The Will of Valentine Frey

The will of Valentine Frey was made August 25, 1797 in Rowan County, North Carolina and 
probated in 1798, in Stokes County, North Carolina, in which he gives the names of his five sons 
and five daughters. (Will Book 1, Page 113, Stokes County, NC).

In the Name of God, Amen!

I Valentine Fry of the County of Rowan in the state of North Carolina being in perfect health and 
sound mind and memory thanks be given unto Almighty God calling unto mind the mortality of 
Men and knowing it to be appointed for all men once to die Do make and ordain this my last Will 
& Testament, that is to say viz. Principally and first of all I give and recommend my soul to my 
Creator & my body to be buried in a decent Christian Burial at the Discretion of my Executor, and 
as touching such Worldly estate wherewith it hath pleased God to bless me, I give and bequeth 
the same in Manner & form following:

1) Whereas I have hertofore in my lifetime sold all my lands & Tenements as well as my stock of 
Negroes and have given Sufficient land or other property to my five Sons named Michael, Valentine, 
Henry John & Peter, I therefore will that after my death all the remaining part of my personal estate 
shall be sold at public sale & the Money arising out of said sale shall be divided viz.: my five 
daughters named Anna Barbara wife of Fredric Beckle, Anna Maria wife of Peter Fiser, Margaretha 
wife of Rudy Neet, Rosina wife of Adam Petree dec'd, Christina wife of John Wolfersbarger shall 
each of them have Twenty five Dollars of the Auction Sales as their own sole property for ever.

2) And I do ___

____ the then remaining parts of said Money Arisen from the public sale as aforesaid shall afterwards 
be divided amongst my aforementioned ten Children share & share alike each of them one equal 
share as their own sole property for ever.

____ this and no other to be my last Will & Testament.

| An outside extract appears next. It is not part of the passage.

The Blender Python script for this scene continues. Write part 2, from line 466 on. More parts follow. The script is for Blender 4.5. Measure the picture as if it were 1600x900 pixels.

In Witness whereof I have hereunto set my hand and seal this twenty fifth day of August in the year 
of our Lord one thousand seven hundred & ninety seven.

[Valentine Fry's Mark]

Signed Sealed pronounced and declared by the Testator as his last Will & Testament in presence of 
us _

John Rights

Joseph Fry

George Fry

An Inventory of the Estate of Valentine Fry, Dec. 9 __

5 Bottles of Sugar Box 7 Vials

1 Coffee Burner 1 Spice Mill

1 hard Bellows 1 Saddle & bridle

2 Hats 2 pr Leggins & 1 pr Stockings

1 Large Bible 1 pr Shoes & Buckles

4 Books 1 Feather Cover

2 Beds 2 Coverlids & Bolster

1 Shovel & Tongs 1 Big Coat

5 Coats & 5 Breeches & Jackets

2 pr Stockings 1 pr Leggins

6 pr overalls 12 Shirts 1 Razer & Case

1 Hone 2 Sheets 2 Table Cloths

1 Comb & Specks 1 Armd Chair

1 Table 1 Kettle & Bason 1 Bedstead

1 Chear 1 Cupboard

The above articles were sold at public Vendue & amounts to thirty nine Pounds twelve Shillings & 
two pence for which Ten Months Credit was given.

[Michael Fry's Mark]

Frederic Pickle

There were found in the possession of the said Valentine Fry the following notes or bonds which 
are not yet due

Viz. C Bonds against Stephen Codler

Were also found the following bonds or notes which are now due.

Viz.

3 bonds Stephen Codler of 31. 5 / paper

money each amounting in all to 93.15

Valentine married 

Anna Barbara Binckele born Jun 1, 1722 in Schweiz, Lorraine, Alsace, France (then part of 
Germany) died Jan 6, 1791 in Salem, Granville, North Carolina, USA buried in Friedberg Moravian 
Church Cemetery, Davidson County, NC What follows is from the pastors archives from the 
Friedberg MORAVIAN Church in Forsythe county, NC. Anna Barbara Frey died January 6, 1791 
in the evening in the sixth hour, and was buried on the 8th of that month in our God's Acre. She 
was born June 1, 1722, (Whit Sunday) in Alsace, Germany [now Bas_Rhin, France] and came 
with her parents to America. In her 17th year she married her first husband, Matthias Meyer, with 
whom she lived in German town, Pa., and they had two daughters. In the third year of her marriage, 
she was left a widow. After sometime, she married the present widower Valentine Frey. They were 
both awakened through the preaching of the Brethren and were members of the County 
Congregation of Heidelberg, Pa. and partook for the first time of the Holy Communion in 1756. In 
1765 they moved to North Carolina and lived on the Yadkin River. They belonged to the County 
Congregation of Friedberg, N.C. When she became very feeble they transferred their membership 
to Salem, N.C. in order to be better served by the doctor. At first, she improved, but on the above 
mentioned day, she fell softly asleep from a stroke.

From her last marriage, she was blessed with 13 children. She lived to see about 100 grandchildren 
and 9 great_grandchildren. Her age was 68 years and 7 months.